Regular multi-horizon Lee-Wick black holes

TL;DR

This paper explores the complex structure of static spherically symmetric Lee-Wick black holes, revealing oscillations, multiple horizons, and unique thermodynamic behaviors across the full parameter space.

Contribution

It provides a comprehensive analysis of Lee-Wick black holes considering the full parameter space, uncovering oscillatory features and thermodynamic properties not previously studied.

Findings

Oscillations in the metric depending on the ratio b/a

Multiple horizons and mass gaps in solutions

Existence of cold black holes with zero Hawking temperature

Abstract

In this paper we carry out a detailed analysis of the static spherically symmetric solutions of a sixth-derivative Lee-Wick gravity model in the effective delta source approximation.
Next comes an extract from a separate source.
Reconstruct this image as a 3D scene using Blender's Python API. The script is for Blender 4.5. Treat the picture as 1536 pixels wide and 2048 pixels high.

Previous studies of these solutions have only considered the particular case in which the real and the imaginary part of the Lee-Wick mass $\mu=a +i b$ are equal. However, as we show here, the solutions exhibit an interesting structure when the full parameter space is considered, owing to the oscillations of the metric that depend on the ratio $b/a$. Such oscillations can generate a rich structure of horizons, a sequence of mass gaps and the existence of multiple regimes for black hole sizes (horizon position gaps). In what concerns the thermodynamics of these objects, the oscillation of the Hawking temperature determines the presence of multiple mass scales for the remnants of the evaporation process and may permit the existence of cold black holes with zero Hawking temperature $T$ and quasi-stable intermediate configurations with $T \approx 0$ and a long evaporation lifetime. For the sake of generality, we consider two families of solutions, one with a trivial shift function and the other with a non-trivial one (dirty black hole). The latter solution has the advantage of reproducing the modified Newtonian-limit metric of Lee-Wick gravity for small and large values of $r$.